E' in questo scenario che si inserisce la figura di Benito Mussolini, che fino allo scoppio della prima guerra mondiale era dirigente socialista e, dal 1912, addirittura direttore de l'Avanti!. Dopo un'iniziale adesione alla linea di neutralismo del partito, Mussolini divenne interventista e allora il 20 ottobre del 1914 si dimise dalla direzione del giornale. In novembre realizzò un suo quotidiano, "Il popolo d'Italia", ultranazionalista, radicalmente schierato su posizioni interventiste a fianco dell'Intesa. Espulso immediatamente dal Psi, qualche anno dopo, nel '18, ruppe anche gli ultimi legami ideologici con l'originaria matrice socialista, in nome di un superamento dei tradizionali antagonismi di classe. Finita la guerra, nel 1919 fondò i fasci di combattimento. Il nuovo movimento era inizialmente noto come "sansepolcristi" (da P.zza San Sepolcro a Milano, dove il 23 Marzo 1919 furono fondati i "fasci italiani di combattimento" e fu emanato il "programma di San Sepolcro") che non a caso fece leva sul disagio diffuso soprattutto tra i ceti medi, i militari e gli ex combattenti, per ottenere un consenso sempre maggiore, rivendicando inoltre la cosiddetta "vittoria mutilata" in cui l'Italia non aveva ottenuto il giusto riconoscimento ai suoi sacrifici, bellici e umani, che aveva sostenuto.
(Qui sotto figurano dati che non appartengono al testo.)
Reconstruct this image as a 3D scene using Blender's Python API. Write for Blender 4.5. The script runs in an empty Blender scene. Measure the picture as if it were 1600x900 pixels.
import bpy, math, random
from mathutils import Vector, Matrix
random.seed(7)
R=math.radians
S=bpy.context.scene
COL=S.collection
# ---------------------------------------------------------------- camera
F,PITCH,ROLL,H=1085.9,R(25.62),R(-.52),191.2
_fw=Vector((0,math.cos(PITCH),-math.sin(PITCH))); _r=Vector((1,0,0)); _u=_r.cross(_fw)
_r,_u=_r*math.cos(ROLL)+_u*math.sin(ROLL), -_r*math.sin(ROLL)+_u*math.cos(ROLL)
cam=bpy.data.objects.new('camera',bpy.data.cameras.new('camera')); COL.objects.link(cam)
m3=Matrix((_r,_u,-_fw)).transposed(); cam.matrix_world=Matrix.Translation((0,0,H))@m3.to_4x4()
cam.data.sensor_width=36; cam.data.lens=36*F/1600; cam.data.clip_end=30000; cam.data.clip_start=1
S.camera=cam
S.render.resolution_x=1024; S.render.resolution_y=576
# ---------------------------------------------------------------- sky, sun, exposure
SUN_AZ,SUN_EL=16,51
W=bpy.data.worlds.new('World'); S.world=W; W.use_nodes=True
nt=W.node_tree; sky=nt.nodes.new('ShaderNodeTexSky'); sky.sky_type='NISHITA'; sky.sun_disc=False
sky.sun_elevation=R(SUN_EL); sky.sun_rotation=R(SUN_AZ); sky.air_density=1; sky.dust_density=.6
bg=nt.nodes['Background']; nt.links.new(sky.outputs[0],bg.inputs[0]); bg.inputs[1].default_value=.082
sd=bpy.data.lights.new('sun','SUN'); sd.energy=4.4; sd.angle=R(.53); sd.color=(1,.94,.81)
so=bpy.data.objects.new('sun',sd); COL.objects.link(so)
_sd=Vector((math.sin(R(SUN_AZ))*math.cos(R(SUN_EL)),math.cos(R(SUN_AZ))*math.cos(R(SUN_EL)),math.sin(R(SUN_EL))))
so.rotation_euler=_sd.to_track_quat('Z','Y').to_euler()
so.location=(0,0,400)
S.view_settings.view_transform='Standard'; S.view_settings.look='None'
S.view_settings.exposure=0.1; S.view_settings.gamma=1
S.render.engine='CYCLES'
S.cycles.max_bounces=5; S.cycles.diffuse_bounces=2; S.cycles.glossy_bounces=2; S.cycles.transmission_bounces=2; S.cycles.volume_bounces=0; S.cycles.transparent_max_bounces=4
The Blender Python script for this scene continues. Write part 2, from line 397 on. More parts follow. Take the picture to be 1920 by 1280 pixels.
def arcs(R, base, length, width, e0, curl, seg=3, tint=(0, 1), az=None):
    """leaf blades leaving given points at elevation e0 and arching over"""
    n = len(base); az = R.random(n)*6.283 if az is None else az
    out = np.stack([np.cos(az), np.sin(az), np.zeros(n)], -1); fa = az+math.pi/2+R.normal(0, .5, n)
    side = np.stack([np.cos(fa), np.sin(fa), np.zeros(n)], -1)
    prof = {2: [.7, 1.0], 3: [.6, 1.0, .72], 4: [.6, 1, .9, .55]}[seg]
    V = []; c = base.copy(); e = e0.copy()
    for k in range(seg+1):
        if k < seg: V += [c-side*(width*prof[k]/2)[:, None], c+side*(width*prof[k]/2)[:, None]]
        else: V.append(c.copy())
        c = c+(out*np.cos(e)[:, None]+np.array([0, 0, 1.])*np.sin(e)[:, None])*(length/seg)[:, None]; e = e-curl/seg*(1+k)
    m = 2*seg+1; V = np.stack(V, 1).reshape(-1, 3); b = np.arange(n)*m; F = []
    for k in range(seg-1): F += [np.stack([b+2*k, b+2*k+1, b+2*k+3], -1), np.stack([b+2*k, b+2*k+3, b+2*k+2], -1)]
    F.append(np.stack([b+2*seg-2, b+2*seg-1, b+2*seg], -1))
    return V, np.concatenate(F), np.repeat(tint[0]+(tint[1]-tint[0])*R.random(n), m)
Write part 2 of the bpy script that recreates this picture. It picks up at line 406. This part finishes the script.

Analizzando il "Programma di San Sepolcro" possiamo notare tra gli altri punti trattati da Mussolini e i "sansepolcristi", una serie di provvedimenti volti a cercare di risolvere la difficile situazione sociale instauratasi nel Paese all'indomani della fine della guerra: tra le altre cose si chiede una legge che sancisca la giornata legale di otto ore di lavoro, una modifica alla legge sull'assicurazione e sulla vecchiaia (la pensione potremmo dire) con abbassamento del limite di età da 65 a 55 anni. Da questo momento cominciò l'escalation dei fascisti che avrebbero fatto largo uso della violenza squadrista per prendere il controllo, prima con il "fascismo agrario" con squadre fasciste che, pagate dai proprietari terrieri, cercavano di far tornare nelle loro mani il controllo dei latifondi in cui le cosiddette "leghe rosse" sembravano aver preso il potere, obbligando tra l'altro i proprietari terrieri ad accettare condizioni come l'imponibile di manodopera (ovvero erano le stesse leghe rosse a imporre al proprietario la lista dei lavoratori per quel certo latifondo). Tra gli squadristi più rappresentativi del fascismo agrario, va senza dubbio ricordato Roberto Farinacci "ras" di Cremona.
Quindi la situazione si profilava sempre più favorevole ai fascisti che tra l'altro già nel 1919 avevano assaltato la sede del giornale socialista "Avanti" e che giunsero anche all'occupazione militare di ampie zone del nord Italia nel corso del 1921 grazie alla connivenza allo stesso tempo delle forze dell'ordine, come è dimostrato da molti documenti. Divenuto deputato al Parlamento con le elezioni del 1921, Mussolini si avvicinò maggiormente alla monarchia (mentre il suo programma originario era di fedeltà agli ideali repubblicani) con il discorso di Udine (20 settembre 1922). In quel 1921, un'accelerata agli eventi fu molto probabilmente svolta dalla conclusione dell'occupazione di Fiume, città a maggioranza abitata da italiani che era stata data con un accordo siglato dal governo Giolitti alla Jugoslavia, da parte delle truppe o meglio dei volontari guidati dal poeta Gabriele D'Annunzio (Gabriele Rapagnetta) che già durante il conflitto mondiale aveva dimostrato tutto il suo coraggio con diverse azioni tra le quali il famoso volo su Vienna; molto probabilmente il grande consenso acquisito dai "fiumani" di D'Annunzio, portò Benito Mussolini a voler prendere l'iniziativa, anche perché il futuro Duce non nascondeva il timore per il consenso sempre maggiore ottenuto da D'Annunzio che si proponeva come, possiamo dire, "capo naturale". del fascismo.
Così il 24 ottobre del 1922 a Perugia fu formato un quadrumvirato composto da Italo Balbo, Cesare Maria De Vecchi, Mario Rossi tra gli altri, che aveva il compito di coordinare la "marcia su Roma"; il 28 ottobre 1922 bande non molto organizzate di fascisti cominciarono a confluire su Roma e qui il Re, preso atto della situazione, invece di allertare l'esercito per disperdere i fascisti, non firmò lo stato d'assedio, ma anzi il giorno seguente affidò a Mussolini, che nel frattempo era giunto a Roma comodamente in treno, il compito di formare il nuovo governo; così il Duce cominciava quel cammino che avrebbe condotto l'Italia ad una dittatura ventennale e ad una guerra disastrosa.